Wednesday, May 25, 2011

Destination Moon


It was fifty years ago today that John Kennedy declared to a joint session of Congress: “I believe this nation should commit itself to achieving the goal, before this decade is out, of landing a man on the moon and returning him safely to earth.” It’s amazing how something that happened half a century ago can still sound like science fiction, but there you are.


It’s also interesting to consider how Kennedy chose the Moon as a goal, out of all of the options for the United States in space. Most advocates of space exploration, Wernher von Braun among them, envisioned that our exploration of space would begin with the construction of space stations around Earth, then move to missions to the Moon, and thence on to Mars — a step by step progression out from Earth. But in 1961, when the United States seemed to lag intractably behind Soviet progress in space, space stations looked like just one more thing that the Russians would be able to do first. Landing on the Moon, though — there was the first big, impressive thing that the United States seemed to have even a chance at doing before the Soviets, and so landing on the Moon it was.

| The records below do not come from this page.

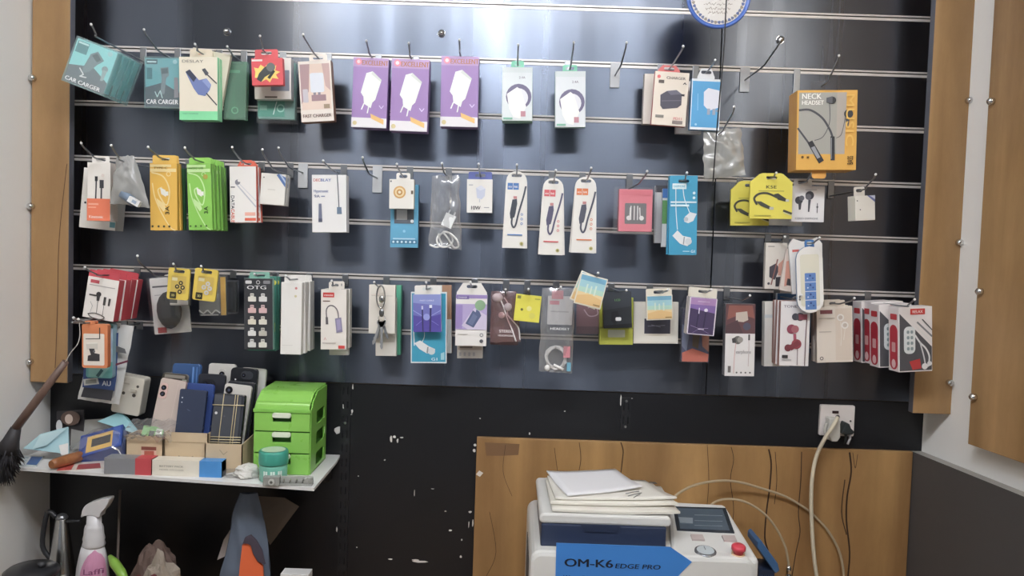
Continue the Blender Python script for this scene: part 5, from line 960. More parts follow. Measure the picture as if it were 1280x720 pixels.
flatcard('printed_card','flat red and white leaflet lying on the shelf beside the brown stick','leaflet',((84,574),(128,570),(132,586),(70,590)),.0,('d6cfc6',),.0015,((.0,.5,.3,.98,'c9564e'),(.4,.6,.9,.98,'a8484a'),(.2,.1,.9,.4,'e6e2da')))
flatcard('paper_slip','cream folded paper slip on top of the red and white leaflet','paper',((102,563),(150,557),(148,570),(98,577)),.0035,('dcd5c6',),.0012,((.1,.2,.8,.35,'cfc7b6'),(.1,.5,.7,.6,'c9c1b0')))
# brown wooden stick
a = onz(64, 581, ZS+.012); c = onz(104, 569, ZS+.014); r = place('wooden_stick', 'short reddish brown wooden stick lying on the shelf', 'stick', a.x, a.y, ZS)
m = MB(); v0 = a-Vector((a.x,a.y,ZS)); v1 = c-Vector((a.x,a.y,ZS)); m.tube([v0, v0.lerp(v1,.1), v0.lerp(v1,.5), v0.lerp(v1,.9), v1], [.008,.0105,.0115,.0105,.007], wood('brown_stick_wood','a8714a','7a4a2c',4,'X'), 10); m.build('stick', r)
# boxed gadget in a clear bag
M, w, h = frame((100,543,146,531,106,566),.13); 
r = place('gadget_box', 'blue and yellow box in a clear bag lying tilted on the shelf', 'box', W(130,552,.1).x, -.098, ZS+.002, 0)
R3 = Matrix.Translation((0,.0,.026)) @ Matrix.Rotation(math.radians(-8),4,'Y') @ Matrix.Rotation(math.radians(38),4,'X') @ Matrix.Rotation(math.radians(14),4,'Z')
m = MB(); m.box(-.043,.043,-.03,.03,-.012,.018,mat('3553a4'),front=mat('2f4a94')); m.xf(R3); m.build('box_body', r, .0006)
m = MB(); m.box(-.028,.028,-.024,.02,.0182,.0186,mat('e3b64e')); m.box(-.018,.02,-.012,.01,.0187,.019,mat('3a3a3e')); m.box(.024,.0395,-.026,.026,.0184,.0188,mat('4a68b4')); m.box(.0,.0402,-.0284,-.0282,-.004,.006,mat('d9c9a0')); m.xf(R3); m.build('printed_design', r)
m = MB(); 
def fb(u, v):
    return Vector(((u-.5)*.125, (v-.5)*-.075, .005+.058*math.sin(math.pi*min(1,max(0,u)))**.5*math.sin(math.pi*v)**.5+.006*noise.noise(Vector((u*7,v*7,2)))))
m.quadgrid(fb, 20, 16, CLEAR); m.build('bag_film', r, solid=False)
sheet('plastic_sheet','grey translucent plastic sheet standing behind the blue and yellow box','plastic sheet',[W(88,562,.055),W(150,556,.05),W(150,522,.03),W(90,526,.035)],GREYBAG,.0012,'film')
sheet('plastic_sheet','teal plastic sheet lying over the back of the phone shelf beside the cream socket box','plastic sheet',[W(122,527,.075),W(178,545,.075),W(160,522,.05),W(150,515,.05)],mat('8fc4cc',.35),.001,'film')
# picture pack with a face-shaped print
r, o = sheet('photo_pack','small dark photo pack standing at the back of the shelf under the pouch','pack',[W(72,556,.045),W(106,556,.045),W(106,512,.03),W(72,514,.03)],mat('2f2c30',.4),.004)
m = MB()
for k, (pts, c_) in enumerate(((ell(90,522,12,9,18),'5f4a40'), (ell(88,523,5,6,16),'c9b4a6'), (ell(76,532,4,8,12),'c9cdcf'))):
    b_ = m.addv([W(x_, y_, .036+.0005*k+(y_-512)*.00035)-o+Vector((0,-.006,0)) for x_, y_ in pts]); m.face([b_+i for i in range(len(pts))], mat(c_))
m.build('printed_design', r, solid=False)
# cream socket box leaning
M, w, h = frame((152,473,184,471,137,506),.06, 0, 0)
r = empty('socket_box', Matrix.Translation(Vector((0,0,0))) @ M); tag(r, 'cream plastic socket box leaning behind the white pouch', 'socket box')
w *= 1.12; m = MB(); m.prism([rr(-w/2, -.02, w/2, h, .006)], 0, .03, mat('d9d2c2',.4)); m.build('box_body', r, .002)
m = MB()
for u, v, rd in ((.35,.6,.0035),(.8,.3,.003),(.72,.62,.004)): m.lathe([(rd,-.0006),(1e-6,-.0006)], ((u-.5)*w,0,(1-v)*h), mat('4a443c'), 14, 'Y')
m.prism([rr(w*.08,h*.5,w*.3,h*.6,.003)],-.003,0,mat('c4bcab')); m.prism([rr(-w*.2,h*.72,w*.02,h*.78,.002)],-.002,0,mat('c9c1b0')); m.build('socket_holes', r)
lg = MB(); a_ = M @ Vector((0,.015,0)); 
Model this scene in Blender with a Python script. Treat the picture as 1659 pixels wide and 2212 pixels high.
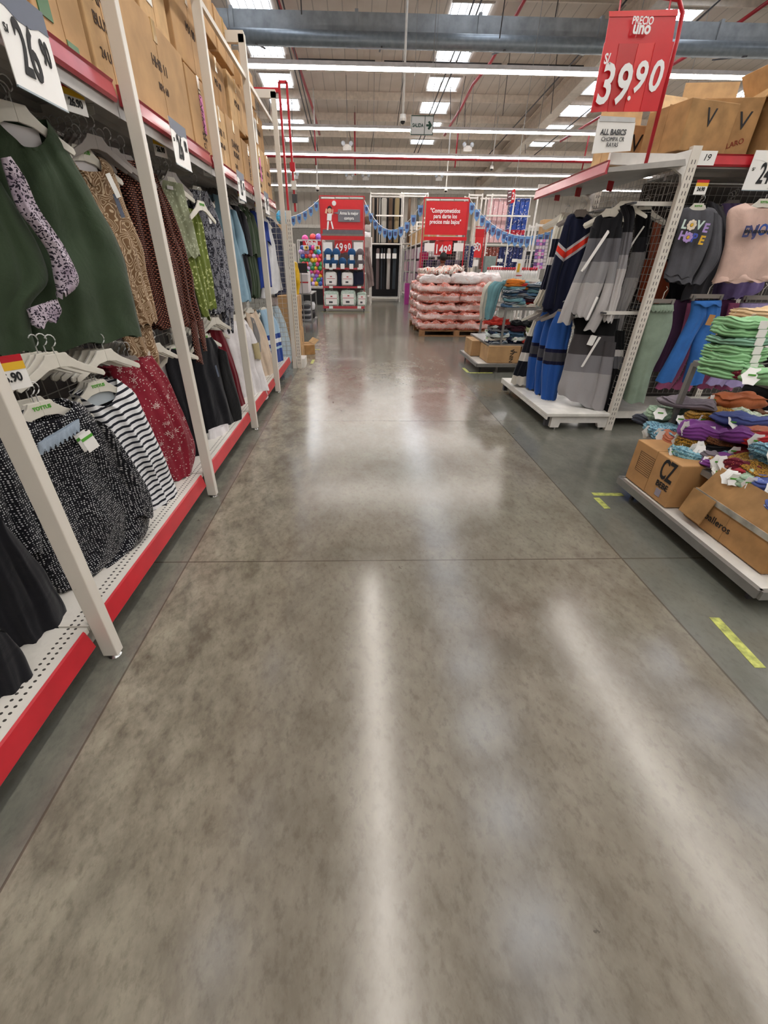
import bpy, math, random
import numpy as np
from mathutils import Vector, Matrix, noise
R = random.Random(7)
PI = math.pi
sc = bpy.context.scene
for o in list(bpy.data.objects): bpy.data.objects.remove(o)
# ---------------------------------------------------------------- camera
FPX, CX, CY, CH = 893.0, 800.0, 1106.0, 1.5          # focal length and principal point in pixels, eye height
V_ = np.array([-17, 1494, 893.]); V_ /= np.linalg.norm(V_)
D_ = np.array([-27, -534, 893.]); D_ -= D_.dot(V_) * V_; D_ /= np.linalg.norm(D_)
X_ = np.cross(V_, D_)
cam_d = bpy.data.cameras.new('camera'); cam = bpy.data.objects.new('camera', cam_d)
sc.collection.objects.link(cam); sc.camera = cam
cam_d.sensor_fit = 'HORIZONTAL'; cam_d.sensor_width = 36
cam_d.lens = 36 * FPX / 1659
cam_d.shift_x = (829.5 - CX) / 1659; cam_d.shift_y = 0
cam_d.clip_start = .02; cam_d.clip_end = 200
def _w(v): return Vector((float(v.dot(X_)), float(v.dot(D_)), float(-v.dot(V_))))
cx_, cy_, cz_ = _w(np.array([1., 0, 0])), _w(np.array([0, -1., 0])), _w(np.array([0, 0, -1.]))
M = Matrix(((cx_.x, cy_.x, cz_.x, 0), (cx_.y, cy_.y, cz_.y, 0), (cx_.z, cy_.z, cz_.z, CH), (0, 0, 0, 1)))
cam.matrix_world = M
# ---------------------------------------------------------------- world, exposure
W = bpy.data.worlds.new('world'); sc.world = W; W.use_nodes = True
W.node_tree.nodes['Background'].inputs[0].default_value = (.9, .95, 1, 1)
W.node_tree.nodes['Background'].inputs[1].default_value = .6
sc.view_settings.view_transform = 'Standard'; sc.view_settings.look = 'None'
sc.view_settings.exposure = 0.0; sc.view_settings.gamma = 1
LAMP = 33.0        # strength of the LED battens
SKYL = 7.5         # strength of the translucent roof lights
sc.cycles.max_bounces = 7; sc.cycles.diffuse_bounces = 4; sc.cycles.glossy_bounces = 4
sc.cycles.transparent_max_bounces = 8; sc.cycles.sample_clamp_indirect = 4
sc.cycles.use_adaptive_sampling = True; sc.cycles.adaptive_threshold = .015
# ---------------------------------------------------------------- pixel -> world
def ray(px, py):
    r = np.array([(px - CX) / FPX, (py - CY) / FPX, 1.]); return np.array([r @ X_, r @ D_, -r @ V_])
def onz(px, py, z=0.):
    r = ray(px, py); t = (z - CH) / r[2]; return Vector((t * r[0], t * r[1], z))
def onx(px, py, x):
    r = ray(px, py); t = x / r[0]; return Vector((x, t * r[1], CH + t * r[2]))
def ony(px, py, y):
    r = ray(px, py); t = y / r[1]; return Vector((t * r[0], y, CH + t * r[2]))
class Pl:
    """upright plane; a = angle of its horizontal direction from +y towards +x (degrees)"""
    def __init__(s, px, py, x=None, y=None, a=0):
        p = onx(px, py, x) if x is not None else ony(px, py, y)
        s.p = Vector((p.x, p.y, 0)); A = math.radians(a)
        s.d = Vector((math.sin(A), math.cos(A), 0)); s.n = Vector((math.cos(A), -math.sin(A), 0))
        s.rz = PI / 2 - A
    def uv(s, px, py):
        r = ray(px, py); r = Vector((float(r[0]), float(r[1]), float(r[2])))
        t = s.p.dot(s.n) / r.dot(s.n); q = r * t
        return ((q - s.p).dot(s.d), q.z + CH)
    def sh(s, w):
        q = Pl.__new__(Pl); q.p = s.p + s.n * w; q.d = s.d; q.n = s.n; q.rz = s.rz; return q
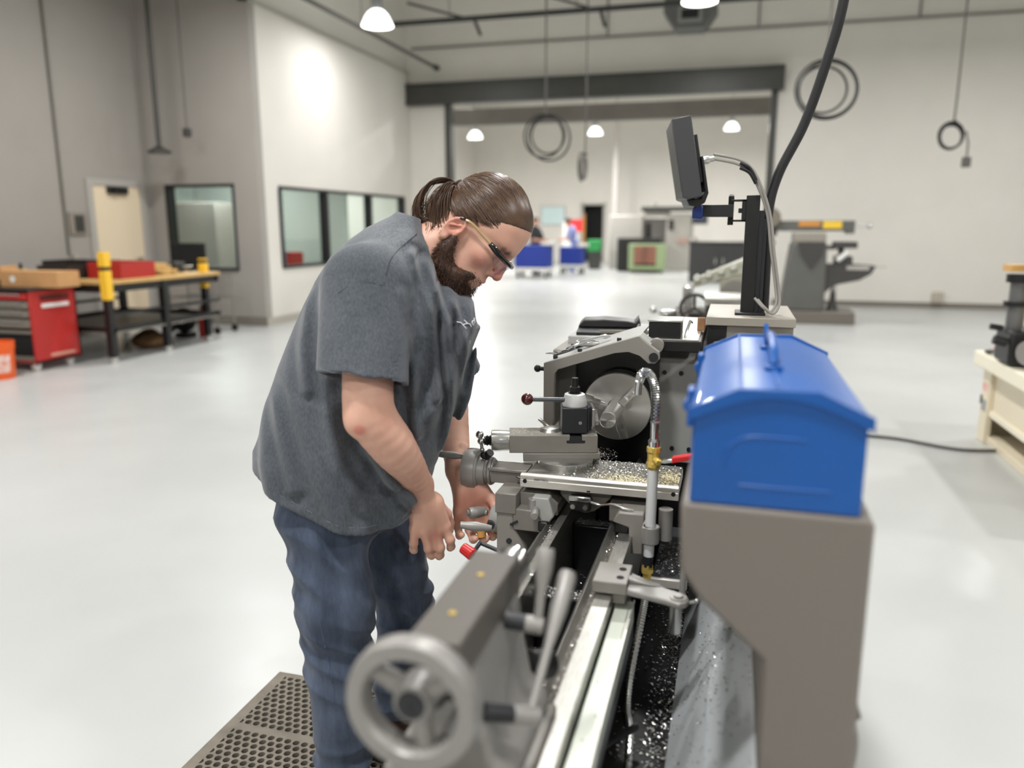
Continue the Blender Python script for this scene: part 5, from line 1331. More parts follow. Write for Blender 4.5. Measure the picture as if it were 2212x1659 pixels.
# ------------------------------------------------------------------ left: work bench, tool cart, bucket
M_WOOD = mat('maple_top', rgb(196,160,100),0.5,var=.1,vscale=4,stretch=(1,8,1))
M_YEL = mat('yellow_wrap', rgb(240,190,50),0.5)
M_CARD = mat('cardboard', rgb(186,140,92),0.8,var=.06,vscale=6)
M_CARTRED = mat('cart_red', rgb(178,40,36),0.35)
M_DRAWER = mat('drawer_grey', rgb(126,120,110),0.45)
M_WHITEP = mat('white_plastic', rgb(226,226,222),0.4)
wb = thing('work_bench', 'black steel work bench with wooden top and yellow-wrapped posts', 'workbench', (-7.35, 7.95, 0))
bx0, bx1, by0, by1 = -8.15, -6.55, 7.0, 8.95
MB().box(bx0,bx1,by0,by1,.865,.905).build('table_top', M_WOOD, wb, bevel=0.004)
MB().box(bx0+.02,bx1-.02,by0+.02,by0+.08,.78,.865).box(bx0+.02,bx1-.02,by1-.08,by1-.02,.78,.865).box(bx0+.02,bx0+.08,by0+.02,by1-.02,.78,.865).box(bx1-.08,bx1-.02,by0+.02,by1-.02,.78,.865).build('apron_frame', M_BLACK, wb)
for (x, y, top) in ((bx1-.04,by0+.02,1.22),(bx1-.16,by1-.12,1.08),(bx0+.05,by0+.05,.865),(bx0+.05,by1-.05,.865),(bx1-.04,7.9,.865)):
    p = MB().box(x-.04,x+.04,y-.04,y+.04,.06,min(top,.865) if top < 1 else top).build('post', M_BLACK, wb, bevel=0.004)
    MB().cyl((x,y,.0),(x,y,.065),.045,n=14).build('foot', M_STEELB, p)
    if top > 1:
        MB().box(x-.046,x+.046,y-.046,y+.046,.70,1.02).build('yellow_sleeve', M_YEL, p, bevel=0.006)
        MB().box(x-.046,x+.046,y-.046,y+.046,1.06,top).build('yellow_sleeve', M_YEL, p, bevel=0.006)
for (a, c) in (((bx0,by0+.05),(bx1,by0+.05)),((bx0,by1-.05),(bx1,by1-.05))):
    MB().box(a[0],c[0],a[1]-.02,a[1]+.02,.34,.39).build('rail', M_BLACK, wb)
for x in (bx0+.05,bx1-.05):
    MB().box(x-.02,x+.02,by0,by1,.34,.39).build('rail', M_BLACK, wb)
    MB().box(x-.02,x+.02,by0,by1,.52,.555).build('rail', M_BLACK, wb)
MB().box(bx0,bx1,by0,by1,.325,.34).build('lower_shelf', mat('shelf_steel', rgb(120,116,108),.5), wb)
# things on and under the bench
def crate(name, label, cat, x0, x1, y0, y1, z0, z1, m, t=.012, lip=None):
    o = thing(name, label, cat, ((x0+x1)/2,(y0+y1)/2,z0))
    MB().box(x0,x1,y0,y1,z0,z0+t).build('bottom', m, o)
    MB().box(x0,x1,y0,y0+t,z0+t,z1).build('side', m, o); MB().box(x0,x1,y1-t,y1,z0+t,z1).build('side', m, o)
    MB().box(x0,x0+t,y0+t,y1-t,z0+t,z1).build('side', m, o); MB().box(x1-t,x1,y0+t,y1-t,z0+t,z1).build('side', m, o)
    return o
crate('parts_tray', 'red metal parts tray on the wooden bench', 'tray', -7.14,-6.68,7.35,7.9,.907,1.09, mat('tray_red', rgb(170,44,38),.4))
crate('storage_bin', 'long black storage bin on the bench behind the red tray', 'bin', -8.05,-7.25,7.6,8.0,.907,1.09, M_BLACK)
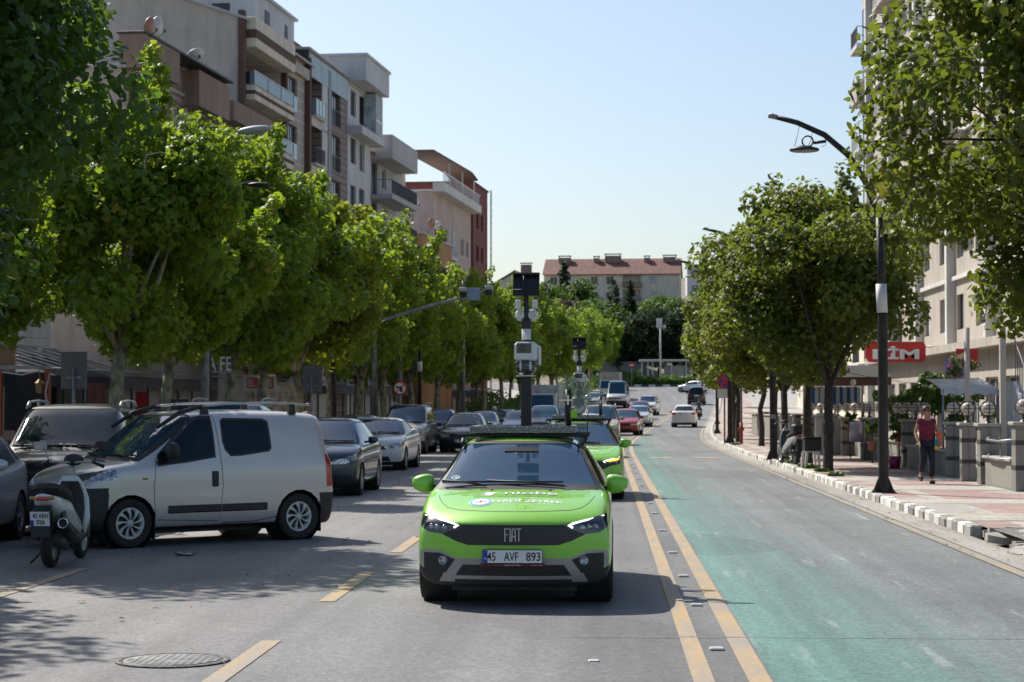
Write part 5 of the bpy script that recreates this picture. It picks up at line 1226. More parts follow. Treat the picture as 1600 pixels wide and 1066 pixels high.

John Noble Wilford had an interesting piece about the speech — and the decision behind it, and the program that followed — in the Times yesterday, here. You can view documents associated with the decision and speech at NASA’s web site, here. None are more interesting than the frank evaluation of the U.S. space program prepared for Kennedy in April of 1961, here. Finally, here’s a little something for all you alternate timeline fans out there: clips from a mock documentary about how things might have gone had we followed the Wernher Braun route, here. The clips follow a plan outlined in an influential series of articles that ran in Colliers magazine in the early ‘50s, with illustrations by Chesley Bonestell. More on him, here.


Above: an early sketch from Moonshot. The MESA panel on the side of the LM should be open here, but I didn’t know that at the time.